Cover image: Gordon Pask.

Presentation

COLLOQUY 2018 Project

  • Paul Pangaro, PhD
  • The Exploratorium
  • San Francisco
  • June 13, 2018

Abstract


Every day we live among machines talking to machines, and machines talking to people, and people talking to people through machines. In 1968 Gordon Pask imagined such a world with his ground-breaking work, Colloquy of Mobiles, one of the interactive installations in the seminal exhibition Cybernetic Serendipity at the ICA in London. Even with the comparatively simple sensors and computing of the day, audiences’ interactions with Colloquy were organic and analog, immersive and unpredictable, conversational and emergent.

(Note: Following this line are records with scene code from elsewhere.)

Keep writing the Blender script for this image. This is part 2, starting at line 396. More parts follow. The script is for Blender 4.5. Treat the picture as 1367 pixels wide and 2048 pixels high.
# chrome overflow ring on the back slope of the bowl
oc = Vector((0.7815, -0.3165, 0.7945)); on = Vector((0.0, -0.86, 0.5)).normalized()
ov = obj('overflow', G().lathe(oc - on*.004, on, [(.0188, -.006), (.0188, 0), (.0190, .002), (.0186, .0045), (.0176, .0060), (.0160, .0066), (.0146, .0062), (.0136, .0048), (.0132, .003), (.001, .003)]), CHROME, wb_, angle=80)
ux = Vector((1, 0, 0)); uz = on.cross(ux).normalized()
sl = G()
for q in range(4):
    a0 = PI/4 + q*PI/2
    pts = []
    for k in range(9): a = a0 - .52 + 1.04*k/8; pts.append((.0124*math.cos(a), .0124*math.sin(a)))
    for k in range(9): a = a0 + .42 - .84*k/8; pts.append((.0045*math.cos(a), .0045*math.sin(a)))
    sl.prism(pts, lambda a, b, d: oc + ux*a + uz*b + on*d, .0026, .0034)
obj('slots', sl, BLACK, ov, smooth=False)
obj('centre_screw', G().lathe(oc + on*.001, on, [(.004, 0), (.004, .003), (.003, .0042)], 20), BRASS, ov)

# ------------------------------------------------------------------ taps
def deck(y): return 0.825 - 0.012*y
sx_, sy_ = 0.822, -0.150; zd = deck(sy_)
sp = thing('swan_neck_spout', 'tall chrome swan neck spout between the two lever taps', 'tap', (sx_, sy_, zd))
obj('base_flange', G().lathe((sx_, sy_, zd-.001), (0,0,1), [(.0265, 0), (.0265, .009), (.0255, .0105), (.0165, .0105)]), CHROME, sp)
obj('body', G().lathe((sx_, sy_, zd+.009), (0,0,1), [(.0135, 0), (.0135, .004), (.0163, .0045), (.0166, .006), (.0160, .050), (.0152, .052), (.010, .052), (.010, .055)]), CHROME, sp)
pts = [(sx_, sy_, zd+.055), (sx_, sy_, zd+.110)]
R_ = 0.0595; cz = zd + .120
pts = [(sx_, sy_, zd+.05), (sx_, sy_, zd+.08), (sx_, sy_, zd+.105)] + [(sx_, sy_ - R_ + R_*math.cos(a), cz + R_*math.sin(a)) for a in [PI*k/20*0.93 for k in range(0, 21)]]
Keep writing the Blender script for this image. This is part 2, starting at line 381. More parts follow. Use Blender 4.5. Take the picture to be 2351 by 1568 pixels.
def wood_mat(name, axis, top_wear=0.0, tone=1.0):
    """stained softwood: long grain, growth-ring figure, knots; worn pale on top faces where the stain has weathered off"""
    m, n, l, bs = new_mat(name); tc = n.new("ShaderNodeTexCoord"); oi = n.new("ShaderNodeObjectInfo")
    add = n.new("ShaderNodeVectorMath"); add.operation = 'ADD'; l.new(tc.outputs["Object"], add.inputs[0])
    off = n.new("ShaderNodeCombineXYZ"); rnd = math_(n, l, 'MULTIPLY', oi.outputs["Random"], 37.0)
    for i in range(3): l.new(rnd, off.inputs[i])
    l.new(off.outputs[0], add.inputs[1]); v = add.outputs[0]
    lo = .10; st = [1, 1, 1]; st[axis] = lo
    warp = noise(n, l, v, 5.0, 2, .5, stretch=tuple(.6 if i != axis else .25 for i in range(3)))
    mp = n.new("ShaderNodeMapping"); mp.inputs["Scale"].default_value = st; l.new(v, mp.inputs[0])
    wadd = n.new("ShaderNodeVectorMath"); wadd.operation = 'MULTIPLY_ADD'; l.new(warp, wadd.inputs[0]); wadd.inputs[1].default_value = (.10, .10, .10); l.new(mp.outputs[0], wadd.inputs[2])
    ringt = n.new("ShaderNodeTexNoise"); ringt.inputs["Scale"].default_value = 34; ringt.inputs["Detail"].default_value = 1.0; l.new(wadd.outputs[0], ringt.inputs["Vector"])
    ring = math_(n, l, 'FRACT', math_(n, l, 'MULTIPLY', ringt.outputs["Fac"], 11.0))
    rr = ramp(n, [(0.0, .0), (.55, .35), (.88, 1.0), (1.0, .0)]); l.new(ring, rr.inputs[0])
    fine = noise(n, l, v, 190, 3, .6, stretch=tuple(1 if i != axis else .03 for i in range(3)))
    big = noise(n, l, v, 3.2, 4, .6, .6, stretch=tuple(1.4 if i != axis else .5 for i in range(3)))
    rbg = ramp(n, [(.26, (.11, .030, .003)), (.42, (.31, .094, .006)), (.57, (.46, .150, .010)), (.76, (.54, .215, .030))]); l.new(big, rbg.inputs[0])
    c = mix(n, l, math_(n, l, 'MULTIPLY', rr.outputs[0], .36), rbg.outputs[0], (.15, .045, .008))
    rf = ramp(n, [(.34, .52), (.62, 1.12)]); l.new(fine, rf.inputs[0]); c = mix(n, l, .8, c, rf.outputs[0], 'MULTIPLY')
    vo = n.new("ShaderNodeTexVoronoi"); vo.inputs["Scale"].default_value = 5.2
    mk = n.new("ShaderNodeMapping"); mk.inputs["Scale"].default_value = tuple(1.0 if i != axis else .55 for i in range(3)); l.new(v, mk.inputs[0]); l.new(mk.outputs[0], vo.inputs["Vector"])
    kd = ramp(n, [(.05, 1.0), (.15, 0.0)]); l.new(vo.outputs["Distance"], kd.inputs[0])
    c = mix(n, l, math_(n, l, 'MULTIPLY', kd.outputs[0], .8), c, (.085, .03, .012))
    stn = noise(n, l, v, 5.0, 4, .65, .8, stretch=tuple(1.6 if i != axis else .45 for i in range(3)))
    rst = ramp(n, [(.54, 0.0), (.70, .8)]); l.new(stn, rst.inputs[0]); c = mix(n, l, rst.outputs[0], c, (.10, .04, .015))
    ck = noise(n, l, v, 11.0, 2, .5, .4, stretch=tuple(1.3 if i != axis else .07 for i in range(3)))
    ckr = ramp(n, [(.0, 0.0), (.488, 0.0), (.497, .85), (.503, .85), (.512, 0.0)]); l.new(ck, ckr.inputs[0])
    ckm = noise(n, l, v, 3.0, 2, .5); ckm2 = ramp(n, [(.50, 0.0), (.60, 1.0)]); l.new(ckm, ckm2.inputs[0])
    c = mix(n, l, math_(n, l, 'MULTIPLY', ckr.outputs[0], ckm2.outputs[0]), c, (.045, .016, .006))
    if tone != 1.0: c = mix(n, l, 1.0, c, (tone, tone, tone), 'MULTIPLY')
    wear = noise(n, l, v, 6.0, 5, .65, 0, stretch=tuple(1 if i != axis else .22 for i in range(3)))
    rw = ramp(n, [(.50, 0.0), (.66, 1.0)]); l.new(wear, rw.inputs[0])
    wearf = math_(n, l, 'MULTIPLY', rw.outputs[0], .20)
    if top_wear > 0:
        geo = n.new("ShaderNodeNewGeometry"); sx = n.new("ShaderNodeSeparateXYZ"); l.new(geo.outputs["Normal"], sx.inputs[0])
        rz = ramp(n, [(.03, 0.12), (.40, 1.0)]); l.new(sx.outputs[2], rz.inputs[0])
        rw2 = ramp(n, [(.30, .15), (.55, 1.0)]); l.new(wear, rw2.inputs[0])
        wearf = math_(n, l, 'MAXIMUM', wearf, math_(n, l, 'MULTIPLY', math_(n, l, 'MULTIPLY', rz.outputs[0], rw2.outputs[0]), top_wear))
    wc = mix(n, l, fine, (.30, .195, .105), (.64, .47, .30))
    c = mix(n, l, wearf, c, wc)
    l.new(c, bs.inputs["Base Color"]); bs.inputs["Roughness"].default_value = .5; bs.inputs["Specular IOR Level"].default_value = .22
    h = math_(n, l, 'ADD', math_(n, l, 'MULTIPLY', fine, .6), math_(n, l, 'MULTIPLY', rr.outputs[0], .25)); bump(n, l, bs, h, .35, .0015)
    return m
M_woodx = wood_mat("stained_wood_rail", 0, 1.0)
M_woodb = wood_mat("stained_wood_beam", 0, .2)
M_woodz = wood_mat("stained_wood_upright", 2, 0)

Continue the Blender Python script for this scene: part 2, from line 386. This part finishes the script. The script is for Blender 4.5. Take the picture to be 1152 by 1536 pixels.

This talk will describe the undertaking of designing and fabricating a full-scale replica of the original Colloquy. Pask’s human-machine interactive experiments in the 1950s and 60s give context to the available artifacts. From these foundations, the processes and outcomes of the project will be shown in images and videos. (See colloquyofmobiles.com.)

Related Materials


Acknowledgements


Special thanks to Liz Keim for the invitation.

Biography


Paul Pangaro is Chair and Associate Professor of MFA Interaction Design at the College for Creative Studies in Detroit. He did his PhD with Pask in Conversation Theory in the cybernetics department at Brunel University (UK). His BS was in Humanities (Drama) / Computer Science at MIT. He was on Research Staff at the MIT Architecture Machine Group when he met Pask via Nicholas Negroponte, before the group morphed into the MIT Media Lab. Pangaro publishes and lectures on the role of conversation in human organizations, interactions with technology, and methodologies of design.